What could be wrong with that? The idea of a fund responding to market forces sounds good to me, but what’s with the nonprofit designation? A nonprofit venture capital firm seems to me to be an oxymoron. Venture capitalists allocate capital to risky investments that may have few or no other funding alternatives. Generally, these funds invest in a portfolio of companies where only a minority of those companies make it and pay off handsomely. The expectation is that the gains on the winners will more than offset the losses on the losers; but it’s a high risk / high reward proposition appropriate only for those with deep pockets.
As a rule, nonprofits don’t have private owners, nor do they issue stock or pay dividends. The nonprofit structure thus requires the bulk of the company’s activities to be funded by grants and donations; and with this constraint in mind, America’s Frontier Fund has been lobbying Congress for funding, to the tune of $1 billion. Unlike other nonprofits, however, the America’s Frontier Fund purports to work with limited partners. How that’s supposed to work isn’t at all clear. Do these limited partners participate with the intent of not realizing a return on their investments, where instead, gains from investments will simply be re-invested into other ventures? In effect, then, would limited partners simply be a separately categorized class of donors? Answering affirmatively to these questions would seem to be in the spirit of how nonprofits work but contrary to the workings of venture capital funds.
As an economist, I’ve come to appreciate how market forces serve to allocate capital efficiently; and with that bent, I’m skeptical about overriding market signals by introducing extraneous incentives, which, presumably the America’s Frontier Fund would be affecting by its nonprofit structure. If we in the US have a problem with our supply chain or with our international competitiveness — i.e., the concerns that motivated the America’s Frontier Fund to begin with — those problems should be addressed directly by our governmental institutions. They shouldn’t be off-loaded to some random nonprofit, regardless of the experience of its Board of Directors. In this instance, the America’s Frontier Fund’s Partners and Directors have impressive backgrounds — reminiscent to me of the depth and caliber of talent that Elisabeth Holmes had assembled for her failed company, Theranos.
Many have criticized the US for earlier decisions to support particular private businesses, with the example of a loan to Solyndra serving as a poster child. Solyndra was a solar panel company that had receive a government loan guarantee back in 2009. The company ended up filing for bankruptcy two years after the loan, fostering widespread criticism faulting the government for playing the role of “picking winners.” Both the CHIPS Act and the seeding of the America’s Frontier Fund would seem to be following in this tradition.
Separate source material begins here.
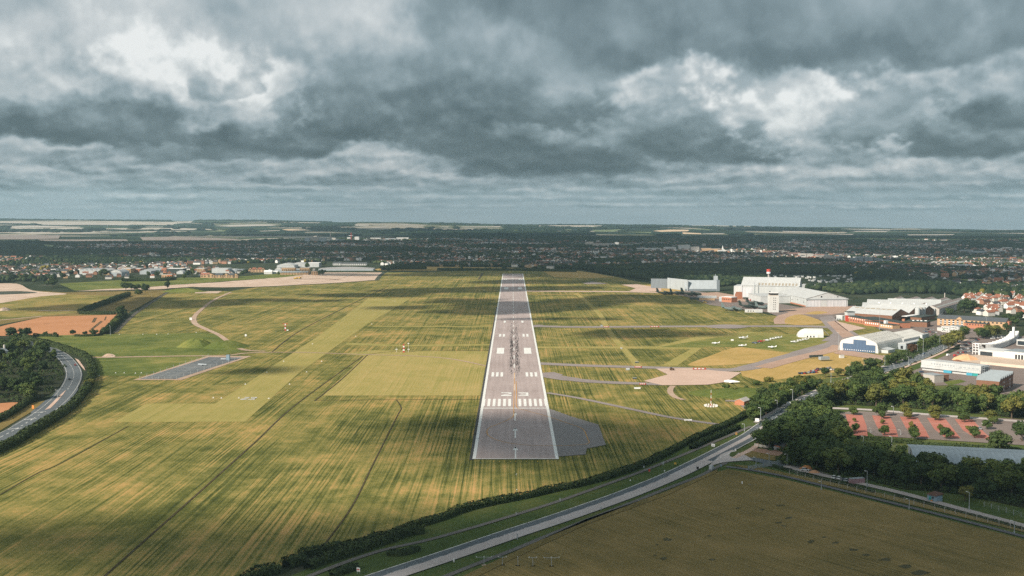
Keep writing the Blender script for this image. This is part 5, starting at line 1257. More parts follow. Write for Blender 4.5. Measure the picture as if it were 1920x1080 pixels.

I don’t happen to be one who necessarily would proscribe using federal funds to support a company or an industry. I just think that when it happens, the government should at least have the prospect of receiving a return. If recipients of government aid end up reaping subsequent earnings that derive from that support, the government deserves a piece. At this point, it’s unclear to me that any return to the US government is expected from either of these initiatives.
It’s understandable that companies will lobby their representatives to gain financial assistance from the government, but such preferential treatment is antithetical to the idea of fair trade and a level playing field; and for the most part, such subsidies should be resisted — whether in the form of direct government expenditures or tax breaks. Critically, I’m not advocating a “do nothing” approach. Rather, my point is that when taxpayers’ money is used to support private enterprise, that assistance should be structured so taxpayers can reasonably expect to realize a return.